Entries with scene source code:
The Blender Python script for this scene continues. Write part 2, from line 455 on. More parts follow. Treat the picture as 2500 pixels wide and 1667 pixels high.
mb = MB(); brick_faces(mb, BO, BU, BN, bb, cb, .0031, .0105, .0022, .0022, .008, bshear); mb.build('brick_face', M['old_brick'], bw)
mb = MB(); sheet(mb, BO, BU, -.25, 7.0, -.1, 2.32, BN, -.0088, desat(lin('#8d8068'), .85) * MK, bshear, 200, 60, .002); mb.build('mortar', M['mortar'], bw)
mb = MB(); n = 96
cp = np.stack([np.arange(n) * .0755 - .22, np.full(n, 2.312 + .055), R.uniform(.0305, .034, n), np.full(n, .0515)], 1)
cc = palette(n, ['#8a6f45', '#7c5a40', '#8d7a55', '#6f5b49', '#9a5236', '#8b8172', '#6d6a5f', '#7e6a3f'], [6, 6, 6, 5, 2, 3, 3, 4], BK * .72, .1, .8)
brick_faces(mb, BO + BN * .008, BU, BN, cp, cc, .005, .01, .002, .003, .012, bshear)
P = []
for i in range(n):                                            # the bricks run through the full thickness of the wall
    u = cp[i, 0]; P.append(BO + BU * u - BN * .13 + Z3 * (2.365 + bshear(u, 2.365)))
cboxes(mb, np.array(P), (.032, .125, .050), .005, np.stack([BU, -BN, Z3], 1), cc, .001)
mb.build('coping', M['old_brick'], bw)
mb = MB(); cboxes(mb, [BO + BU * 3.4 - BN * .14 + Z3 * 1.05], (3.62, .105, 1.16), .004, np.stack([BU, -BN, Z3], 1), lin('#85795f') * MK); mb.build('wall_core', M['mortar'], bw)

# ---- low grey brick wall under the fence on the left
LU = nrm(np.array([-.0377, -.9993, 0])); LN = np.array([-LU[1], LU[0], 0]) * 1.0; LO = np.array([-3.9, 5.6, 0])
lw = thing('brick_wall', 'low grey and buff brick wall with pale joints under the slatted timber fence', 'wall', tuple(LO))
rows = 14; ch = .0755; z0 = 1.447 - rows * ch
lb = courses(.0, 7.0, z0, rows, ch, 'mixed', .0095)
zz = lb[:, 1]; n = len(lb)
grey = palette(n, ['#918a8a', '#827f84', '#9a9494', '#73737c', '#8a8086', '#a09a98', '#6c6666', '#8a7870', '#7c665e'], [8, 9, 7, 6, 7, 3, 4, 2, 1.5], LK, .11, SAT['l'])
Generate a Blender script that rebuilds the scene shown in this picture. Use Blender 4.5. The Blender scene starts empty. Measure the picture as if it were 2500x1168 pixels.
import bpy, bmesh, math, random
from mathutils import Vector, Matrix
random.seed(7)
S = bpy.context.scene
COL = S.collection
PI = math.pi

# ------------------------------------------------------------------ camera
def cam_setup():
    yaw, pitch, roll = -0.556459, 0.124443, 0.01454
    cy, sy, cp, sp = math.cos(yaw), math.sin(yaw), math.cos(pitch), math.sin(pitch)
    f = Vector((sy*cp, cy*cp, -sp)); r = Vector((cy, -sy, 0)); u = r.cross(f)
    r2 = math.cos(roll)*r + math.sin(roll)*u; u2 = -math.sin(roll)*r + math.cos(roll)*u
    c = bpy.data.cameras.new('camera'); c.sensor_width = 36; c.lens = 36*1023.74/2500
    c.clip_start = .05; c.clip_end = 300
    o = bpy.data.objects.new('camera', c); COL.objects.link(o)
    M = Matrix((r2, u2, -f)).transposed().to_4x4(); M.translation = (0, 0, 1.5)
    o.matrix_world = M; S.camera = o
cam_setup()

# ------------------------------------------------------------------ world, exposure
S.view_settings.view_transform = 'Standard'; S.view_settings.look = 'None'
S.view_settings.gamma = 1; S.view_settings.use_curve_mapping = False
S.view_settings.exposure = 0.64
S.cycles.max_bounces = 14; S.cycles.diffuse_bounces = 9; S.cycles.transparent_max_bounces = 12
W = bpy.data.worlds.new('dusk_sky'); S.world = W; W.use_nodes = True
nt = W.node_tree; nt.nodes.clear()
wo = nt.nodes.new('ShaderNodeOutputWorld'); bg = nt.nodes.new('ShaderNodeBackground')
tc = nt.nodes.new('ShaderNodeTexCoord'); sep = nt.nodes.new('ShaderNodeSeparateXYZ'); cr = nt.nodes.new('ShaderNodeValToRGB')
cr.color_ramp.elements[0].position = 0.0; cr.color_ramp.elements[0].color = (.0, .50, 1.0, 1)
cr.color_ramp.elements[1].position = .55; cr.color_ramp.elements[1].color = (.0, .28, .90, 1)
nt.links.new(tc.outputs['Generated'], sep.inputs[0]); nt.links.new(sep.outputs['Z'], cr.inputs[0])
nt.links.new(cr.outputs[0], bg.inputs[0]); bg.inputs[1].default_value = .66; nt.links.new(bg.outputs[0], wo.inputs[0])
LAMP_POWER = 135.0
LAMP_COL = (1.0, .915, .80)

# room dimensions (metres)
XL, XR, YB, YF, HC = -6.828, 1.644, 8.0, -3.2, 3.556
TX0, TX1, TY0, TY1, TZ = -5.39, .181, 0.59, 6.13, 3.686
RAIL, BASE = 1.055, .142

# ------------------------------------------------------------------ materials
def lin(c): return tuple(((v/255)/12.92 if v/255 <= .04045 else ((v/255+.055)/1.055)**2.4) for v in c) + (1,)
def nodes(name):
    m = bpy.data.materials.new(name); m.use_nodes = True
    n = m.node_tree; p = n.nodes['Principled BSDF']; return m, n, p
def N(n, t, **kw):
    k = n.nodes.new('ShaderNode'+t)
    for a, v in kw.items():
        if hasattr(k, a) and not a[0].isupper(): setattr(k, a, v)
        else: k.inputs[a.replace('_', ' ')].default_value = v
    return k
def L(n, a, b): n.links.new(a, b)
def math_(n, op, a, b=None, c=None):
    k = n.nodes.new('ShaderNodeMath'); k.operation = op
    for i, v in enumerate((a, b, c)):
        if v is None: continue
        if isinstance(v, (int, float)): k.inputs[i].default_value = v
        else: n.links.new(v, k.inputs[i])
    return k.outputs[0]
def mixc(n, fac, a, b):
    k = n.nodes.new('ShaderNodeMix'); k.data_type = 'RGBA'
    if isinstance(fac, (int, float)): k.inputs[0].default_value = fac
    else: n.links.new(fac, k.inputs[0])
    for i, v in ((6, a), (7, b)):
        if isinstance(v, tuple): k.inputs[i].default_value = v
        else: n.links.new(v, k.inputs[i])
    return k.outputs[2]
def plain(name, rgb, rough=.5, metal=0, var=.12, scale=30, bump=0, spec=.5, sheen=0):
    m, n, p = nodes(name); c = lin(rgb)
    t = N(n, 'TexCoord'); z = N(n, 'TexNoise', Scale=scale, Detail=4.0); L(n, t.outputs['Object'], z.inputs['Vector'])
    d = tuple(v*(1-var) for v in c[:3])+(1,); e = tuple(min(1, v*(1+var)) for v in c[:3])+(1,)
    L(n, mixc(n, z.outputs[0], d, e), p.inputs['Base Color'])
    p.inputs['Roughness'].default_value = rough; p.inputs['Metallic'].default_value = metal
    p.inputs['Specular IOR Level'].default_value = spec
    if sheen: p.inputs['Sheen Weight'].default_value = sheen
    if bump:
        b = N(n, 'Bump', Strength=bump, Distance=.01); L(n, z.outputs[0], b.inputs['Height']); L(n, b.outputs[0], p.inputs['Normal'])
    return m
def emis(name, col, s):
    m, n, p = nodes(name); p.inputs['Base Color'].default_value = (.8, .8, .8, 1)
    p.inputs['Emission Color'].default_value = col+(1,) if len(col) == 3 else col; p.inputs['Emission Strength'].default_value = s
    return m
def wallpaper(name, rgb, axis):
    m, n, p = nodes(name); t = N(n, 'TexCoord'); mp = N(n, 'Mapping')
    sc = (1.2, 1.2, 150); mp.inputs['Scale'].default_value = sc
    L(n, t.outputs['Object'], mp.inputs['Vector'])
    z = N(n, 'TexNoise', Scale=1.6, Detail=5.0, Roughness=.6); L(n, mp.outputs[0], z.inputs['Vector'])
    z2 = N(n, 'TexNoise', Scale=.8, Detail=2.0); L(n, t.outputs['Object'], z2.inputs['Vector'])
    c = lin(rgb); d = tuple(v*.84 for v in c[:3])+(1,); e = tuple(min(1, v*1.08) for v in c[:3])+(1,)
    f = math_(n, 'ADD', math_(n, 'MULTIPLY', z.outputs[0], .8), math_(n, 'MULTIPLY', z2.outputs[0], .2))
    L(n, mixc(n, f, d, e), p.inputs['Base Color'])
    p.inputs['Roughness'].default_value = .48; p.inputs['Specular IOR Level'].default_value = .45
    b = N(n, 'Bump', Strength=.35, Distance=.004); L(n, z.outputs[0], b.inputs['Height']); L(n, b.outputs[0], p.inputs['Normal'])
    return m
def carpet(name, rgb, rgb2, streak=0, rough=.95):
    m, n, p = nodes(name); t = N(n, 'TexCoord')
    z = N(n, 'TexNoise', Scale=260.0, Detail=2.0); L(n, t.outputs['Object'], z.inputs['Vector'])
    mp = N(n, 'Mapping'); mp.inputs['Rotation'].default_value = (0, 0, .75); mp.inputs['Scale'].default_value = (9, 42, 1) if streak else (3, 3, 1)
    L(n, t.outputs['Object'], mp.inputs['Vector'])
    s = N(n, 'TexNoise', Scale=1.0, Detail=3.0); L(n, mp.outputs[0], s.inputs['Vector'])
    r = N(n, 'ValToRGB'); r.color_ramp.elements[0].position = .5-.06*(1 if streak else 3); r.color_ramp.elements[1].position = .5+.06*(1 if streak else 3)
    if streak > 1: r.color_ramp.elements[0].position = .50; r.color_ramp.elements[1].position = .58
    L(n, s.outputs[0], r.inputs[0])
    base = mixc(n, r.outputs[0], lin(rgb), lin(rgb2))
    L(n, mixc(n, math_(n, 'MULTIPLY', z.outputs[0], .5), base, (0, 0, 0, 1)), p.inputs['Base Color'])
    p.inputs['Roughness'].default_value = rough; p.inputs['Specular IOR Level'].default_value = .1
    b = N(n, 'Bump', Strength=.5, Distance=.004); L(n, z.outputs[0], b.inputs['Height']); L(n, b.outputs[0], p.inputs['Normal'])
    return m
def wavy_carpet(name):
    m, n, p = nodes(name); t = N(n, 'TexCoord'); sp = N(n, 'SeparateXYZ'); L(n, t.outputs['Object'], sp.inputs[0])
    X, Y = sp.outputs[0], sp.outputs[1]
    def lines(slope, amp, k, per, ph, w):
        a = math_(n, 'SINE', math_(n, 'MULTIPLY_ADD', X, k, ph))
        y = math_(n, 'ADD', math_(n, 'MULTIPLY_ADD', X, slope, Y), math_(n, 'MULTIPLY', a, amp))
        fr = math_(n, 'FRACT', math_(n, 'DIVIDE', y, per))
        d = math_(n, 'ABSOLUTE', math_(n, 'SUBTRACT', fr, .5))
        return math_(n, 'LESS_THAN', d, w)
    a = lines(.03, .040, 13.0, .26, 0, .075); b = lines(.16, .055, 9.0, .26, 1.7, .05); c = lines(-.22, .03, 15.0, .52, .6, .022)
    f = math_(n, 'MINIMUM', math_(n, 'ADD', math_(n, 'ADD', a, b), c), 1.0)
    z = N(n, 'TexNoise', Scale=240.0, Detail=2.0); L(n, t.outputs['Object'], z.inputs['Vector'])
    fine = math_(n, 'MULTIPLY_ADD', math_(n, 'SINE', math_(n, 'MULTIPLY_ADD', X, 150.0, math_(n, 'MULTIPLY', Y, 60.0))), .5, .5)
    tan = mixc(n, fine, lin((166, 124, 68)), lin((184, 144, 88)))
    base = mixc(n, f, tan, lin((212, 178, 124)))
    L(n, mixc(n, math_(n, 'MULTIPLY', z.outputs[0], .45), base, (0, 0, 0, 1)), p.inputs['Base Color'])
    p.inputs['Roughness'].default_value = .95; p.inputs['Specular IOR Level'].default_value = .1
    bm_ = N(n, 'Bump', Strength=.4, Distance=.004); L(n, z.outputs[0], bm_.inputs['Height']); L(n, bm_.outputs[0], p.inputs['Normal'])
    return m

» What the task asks
From the line with "Generate a Blender" through the line with "PI = math.pi", repeat every line exactly, both ends included, and nothing outside that range.

» Output for this task
Generate a Blender script that rebuilds the scene shown in this picture. Use Blender 4.5. The Blender scene starts empty. Measure the picture as if it were 2500x1168 pixels.
import bpy, bmesh, math, random
from mathutils import Vector, Matrix
random.seed(7)
S = bpy.context.scene
COL = S.collection
PI = math.pi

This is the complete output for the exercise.